WHAT IS EXPECTED
Can you copy out the data exactly? Leave the images out.
[Start DATASET CONTENT]
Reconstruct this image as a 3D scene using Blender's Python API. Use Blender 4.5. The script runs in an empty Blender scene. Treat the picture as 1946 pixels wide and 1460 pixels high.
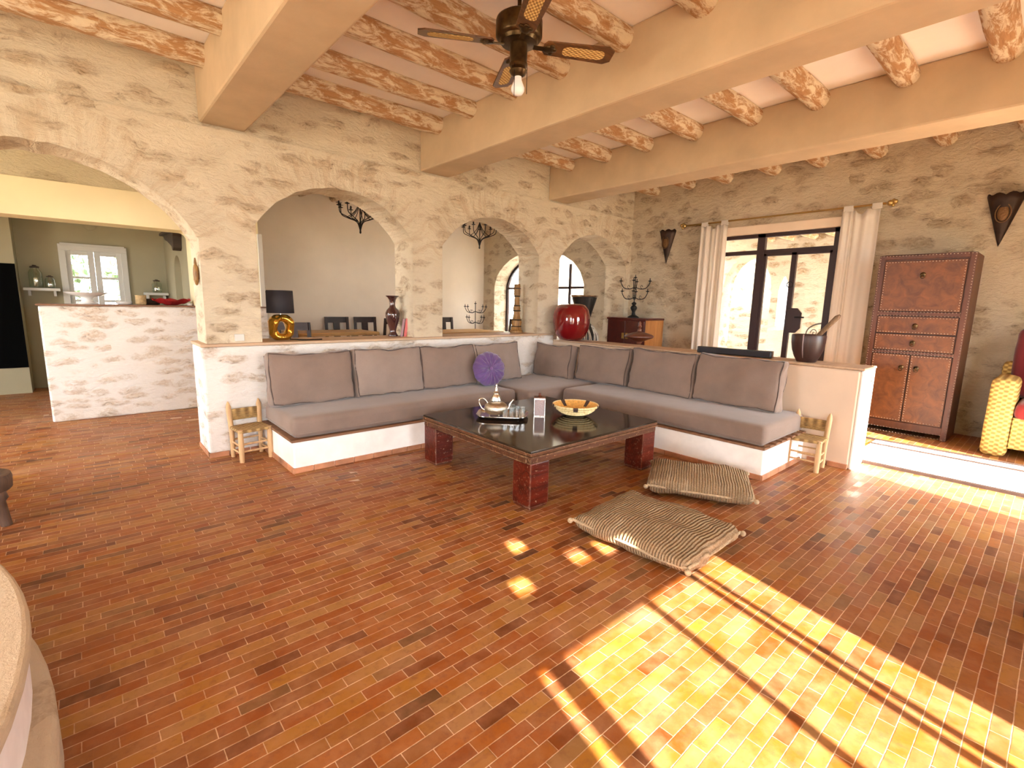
import bpy, bmesh, math, random
from mathutils import Vector, Matrix, noise, Euler
random.seed(7)
S = bpy.context.scene
COL = S.collection
PI = math.pi

# ------------------------------------------------------------------ camera, sky, sun, exposure
def make_camera():
    yaw, pitch, roll = math.radians(41.4695), math.radians(-9.3396), math.radians(1.2790)
    cy, sy, cp, sp = math.cos(yaw), math.sin(yaw), math.cos(pitch), math.sin(pitch)
    f = Vector((sy*cp, cy*cp, sp)); r = Vector((cy, -sy, 0)); u = r.cross(f)
    r2 = r*math.cos(roll) + u*math.sin(roll); u2 = -r*math.sin(roll) + u*math.cos(roll)
    cd = bpy.data.cameras.new('camera'); co = bpy.data.objects.new('camera', cd); COL.objects.link(co)
    m = Matrix((r2, u2, -f)).transposed().to_4x4(); m.translation = Vector((0, 0, 1.6))
    co.matrix_world = m
    cd.sensor_width = 36; cd.lens = 36*924.97/1946; cd.clip_start = .05; cd.clip_end = 300
    S.camera = co
make_camera()

wd = bpy.data.worlds.new('sky'); S.world = wd; wd.use_nodes = True
wd.node_tree.nodes['Background'].inputs[0].default_value = (.86, .93, 1, 1)
wd.node_tree.nodes['Background'].inputs[1].default_value = 15.0

SUN_EL = math.radians(30.2); SUN_H = Vector((.252, .968, 0)).normalized()
SUN_DIR = SUN_H*math.cos(SUN_EL) + Vector((0, 0, -math.sin(SUN_EL)))
sl = bpy.data.lights.new('sun', 'SUN'); sl.energy = 34; sl.color = (1, .93, .80); sl.angle = .009
so = bpy.data.objects.new('sun', sl); COL.objects.link(so)
so.rotation_euler = SUN_DIR.to_track_quat('-Z', 'Y').to_euler()

S.view_settings.view_transform = 'Standard'; S.view_settings.look = 'None'
S.view_settings.exposure = 0.74; S.view_settings.gamma = 1; S.view_settings.use_curve_mapping = False
S.cycles.max_bounces = 12; S.cycles.diffuse_bounces = 7; S.cycles.glossy_bounces = 4
S.cycles.transparent_max_bounces = 12; S.cycles.transmission_bounces = 6
S.cycles.caustics_reflective = False; S.cycles.caustics_refractive = False
S.cycles.sample_clamp_indirect = 8

def portal(loc, rot, sx, sy):          # guides the sampling of daylight through an opening, gives no light of its own
    l = bpy.data.lights.new('daylight_portal', 'AREA'); l.shape = 'RECTANGLE'; l.size = sx; l.size_y = sy
    l.cycles.is_portal = True
    o = bpy.data.objects.new('daylight_portal', l); COL.objects.link(o); o.location = loc; o.rotation_euler = rot
portal((1.2, -2.28, 1.5), (PI/2, 0, 0), 2.0, 3.0)
portal((-2.55, -2.28, 1.65), (PI/2, 0, 0), 2.5, 3.3)
portal((-3.98, 3.4, 1.8), (PI/2, 0, -PI/2), 2.0, 1.6)
portal((5.9, -.88, 1.4), (PI/2, 0, 0), 2.4, 2.9)
portal((7.80, 2.95, 1.6), (PI/2, 0, PI/2), 2.4, 3.0)
portal((7.80, 8.15, 1.6), (PI/2, 0, PI/2), 2.9, 2.8)
portal((-3.98, 7.2, 1.8), (PI/2, 0, -PI/2), 1.75, 3.0)
portal((.27, 11.48, 1.7), (PI/2, 0, PI), .75, 1.4)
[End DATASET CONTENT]
FULL ANSWER
Reconstruct this image as a 3D scene using Blender's Python API. Use Blender 4.5. The script runs in an empty Blender scene. Treat the picture as 1946 pixels wide and 1460 pixels high.
import bpy, bmesh, math, random
from mathutils import Vector, Matrix, noise, Euler
random.seed(7)
S = bpy.context.scene
COL = S.collection
PI = math.pi

# ------------------------------------------------------------------ camera, sky, sun, exposure
def make_camera():
    yaw, pitch, roll = math.radians(41.4695), math.radians(-9.3396), math.radians(1.2790)
    cy, sy, cp, sp = math.cos(yaw), math.sin(yaw), math.cos(pitch), math.sin(pitch)
    f = Vector((sy*cp, cy*cp, sp)); r = Vector((cy, -sy, 0)); u = r.cross(f)
    r2 = r*math.cos(roll) + u*math.sin(roll); u2 = -r*math.sin(roll) + u*math.cos(roll)
    cd = bpy.data.cameras.new('camera'); co = bpy.data.objects.new('camera', cd); COL.objects.link(co)
    m = Matrix((r2, u2, -f)).transposed().to_4x4(); m.translation = Vector((0, 0, 1.6))
    co.matrix_world = m
    cd.sensor_width = 36; cd.lens = 36*924.97/1946; cd.clip_start = .05; cd.clip_end = 300
    S.camera = co
make_camera()

wd = bpy.data.worlds.new('sky'); S.world = wd; wd.use_nodes = True
wd.node_tree.nodes['Background'].inputs[0].default_value = (.86, .93, 1, 1)
wd.node_tree.nodes['Background'].inputs[1].default_value = 15.0

SUN_EL = math.radians(30.2); SUN_H = Vector((.252, .968, 0)).normalized()
SUN_DIR = SUN_H*math.cos(SUN_EL) + Vector((0, 0, -math.sin(SUN_EL)))
sl = bpy.data.lights.new('sun', 'SUN'); sl.energy = 34; sl.color = (1, .93, .80); sl.angle = .009
so = bpy.data.objects.new('sun', sl); COL.objects.link(so)
so.rotation_euler = SUN_DIR.to_track_quat('-Z', 'Y').to_euler()

S.view_settings.view_transform = 'Standard'; S.view_settings.look = 'None'
S.view_settings.exposure = 0.74; S.view_settings.gamma = 1; S.view_settings.use_curve_mapping = False
S.cycles.max_bounces = 12; S.cycles.diffuse_bounces = 7; S.cycles.glossy_bounces = 4
S.cycles.transparent_max_bounces = 12; S.cycles.transmission_bounces = 6
S.cycles.caustics_reflective = False; S.cycles.caustics_refractive = False
S.cycles.sample_clamp_indirect = 8

def portal(loc, rot, sx, sy):          # guides the sampling of daylight through an opening, gives no light of its own
    l = bpy.data.lights.new('daylight_portal', 'AREA'); l.shape = 'RECTANGLE'; l.size = sx; l.size_y = sy
    l.cycles.is_portal = True
    o = bpy.data.objects.new('daylight_portal', l); COL.objects.link(o); o.location = loc; o.rotation_euler = rot
portal((1.2, -2.28, 1.5), (PI/2, 0, 0), 2.0, 3.0)
portal((-2.55, -2.28, 1.65), (PI/2, 0, 0), 2.5, 3.3)
portal((-3.98, 3.4, 1.8), (PI/2, 0, -PI/2), 2.0, 1.6)
portal((5.9, -.88, 1.4), (PI/2, 0, 0), 2.4, 2.9)
portal((7.80, 2.95, 1.6), (PI/2, 0, PI/2), 2.4, 3.0)
portal((7.80, 8.15, 1.6), (PI/2, 0, PI/2), 2.9, 2.8)
portal((-3.98, 7.2, 1.8), (PI/2, 0, -PI/2), 1.75, 3.0)
portal((.27, 11.48, 1.7), (PI/2, 0, PI), .75, 1.4)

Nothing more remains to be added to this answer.